Kayıtlarda doğrulayamadığımız bilgi kırıntıları dolaşıyor. Elif Naci, Şarkta Resim (1943) başlıklı küçük kitabında dokunup geçmiş: “Fatih Mehmed’in meşhur portresini yapan Gentile Bellini’nin talebesi Bursalı Şiplizade Ahmed’in isminden başka eserine tesadüf etmek kabil olmamıştır. Bu Şiplizade Ahmed’in eserlerinin II. Beyazıt zamanının taassubuna kurban olduğu söylenmektedir. Bellini’nin resimleriyle beraber pazarda İtalyan tüccarlar tarafından satın alınmış olması ihtimalinden de bahsedilmektedir”.
Sanat tarihçisi Günsel Renda, Nakkaş Sinan Bey’in “İtalyanlarla çalıştığı kaynaklarda belirtilmiştir” dedikten sonra, Sinan Bey’in öğrencisi Şiplizade Ahmed’den de sözeder. Renda, Fatih döneminde İstanbul’da tutsak olan ve bir kitap yazan Angiolello’nun “II. Bayezid’in tüm freskoları yokettiği ve portreleri pazarda sattırdığı” görüşünün doğruluğundan, Fatih’in oğlunun “gerçek bir sanat koruyucusu” olduğu gerekçesiyle kuşku duyduğunu belirtir ama, bu kanısını paylaşan yoktur: Babinger başta konunun uzmanı tarihçiler de; Yalçın Küçük, Ece Ayhan, Nedim Gürsel de “sofu” Beyazıd’a faturayı kesmişlerdir.

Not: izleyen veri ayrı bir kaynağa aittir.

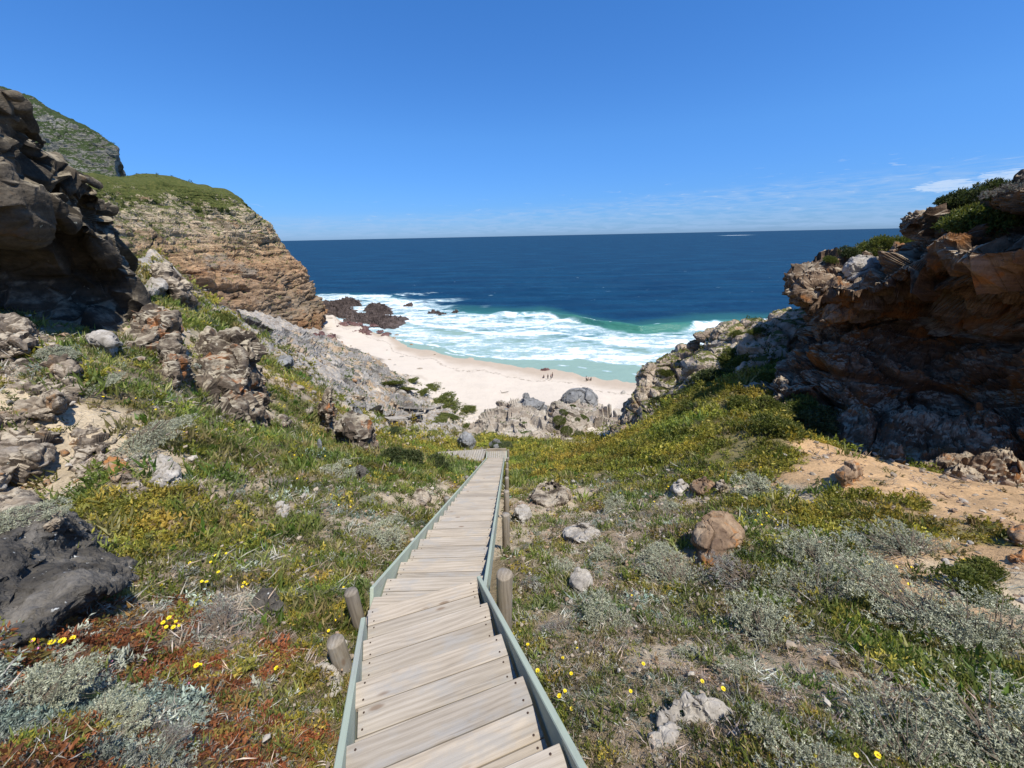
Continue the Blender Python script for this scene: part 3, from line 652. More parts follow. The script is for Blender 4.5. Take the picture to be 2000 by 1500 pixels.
C = ctl([[(2500,120,9),(2480,260,8),(2440,430,7.4),(2420,600,8.4),(2400,720,8),(2400,830,7),(2400,960,6.1)],
 [(2200,270,11.5),(2190,360,10.6),(2160,470,9.4),(2150,610,10.8),(2150,720,10),(2150,830,8.4),(2140,950,7.1)],
 [(2000,374,14),(2000,430,13),(2000,498,11.4),(2000,620,13.2),(2000,730,11.9),(2000,830,9.9),(2000,948,7.9)],
 [(1900,405,15.5),(1900,448,14.6),(1900,510,12.9),(1895,622,15),(1895,730,13.2),(1890,830,10.8),(1880,930,8.7)],
 [(1828,412,17),(1832,438,16.2),(1830,502,14.5),(1820,622,16.5),(1810,730,14.3),(1800,820,11.6),(1785,910,9.4)],
 [(1788,440,18),(1776,472,17.4),(1762,522,16.),(1740,622,17.4),(1730,720,15),(1715,800,12.4),(1695,895,10)],
 [(1755,500,19),(1722,528,18.2),(1700,558,17.),(1680,622,17.6),(1660,710,15.5),(1640,790,13.2),(1615,868,11)],
 [(1650,528,20.5),(1622,538,19.7),(1600,566,18.3),(1612,622,19),(1612,700,16.5),(1585,770,14.8),(1550,838,12.6)],
 [(1578,532,22),(1566,545,21.6),(1558,572,20.6),(1590,606,21),(1592,660,19),(1545,730,17),(1505,792,15.)],
 [(1576,540,27),(1570,556,27),(1568,575,26.5),(1592,606,26.5),(1596,650,26),(1560,710,24),(1530,760,22)],
 [(1600,560,36),(1596,570,36),(1594,580,36),(1600,600,36),(1602,640,35),(1580,690,33),(1560,720,31)]])
C = C.copy()
for j_, k_ in ((1, .97), (2, .95), (3, 1.0), (4, 1.03), (5, 1.10), (6, 1.10)): C[:, j_] = np.array([0, 0, EYE]) + (C[:, j_] - np.array([0, 0, EYE])) * k_
landform('rock_cliff', C, 480, 420, [lambda P: .5 * fbm(P / 3.5, 3, 131), lambda P: d_strata(P, 1.3, .9, 3.2, (.2, -.22, 1), (.3, 1, 0), .6, 132) + .8 * d_block(P, 2.0, .7, (1, 1, 1.5), 133), lambda P: d_rock(P, .7, .2, 134, (1, 1, 1.8))],
   MATS['right_cliff'], 'shaded brown overhanging rock cliff at the right edge', 'cliff', (9, 4, .9), False)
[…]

Bize, iki soru ve bir ‘geridönüşlü hülya’ kalıyor:
• Şiplizade Ahmet’e ilişkin somut izler bir köşeden bir gün çıkabilir mi?
• Topkapı duvarlarından birinde, sıva tabakasının altında erotik bir fresko bekliyor olabilir, günü gelirse ortaya çıkarılabilir mi?
Ve Fatih’in ölümünün ardından tahta büyük oğlu yerine küçüğü geçmiş olsaydı, resim sanatımızın beşyüzyıl öncesinden başlayarak yörüngesi değişir miydi?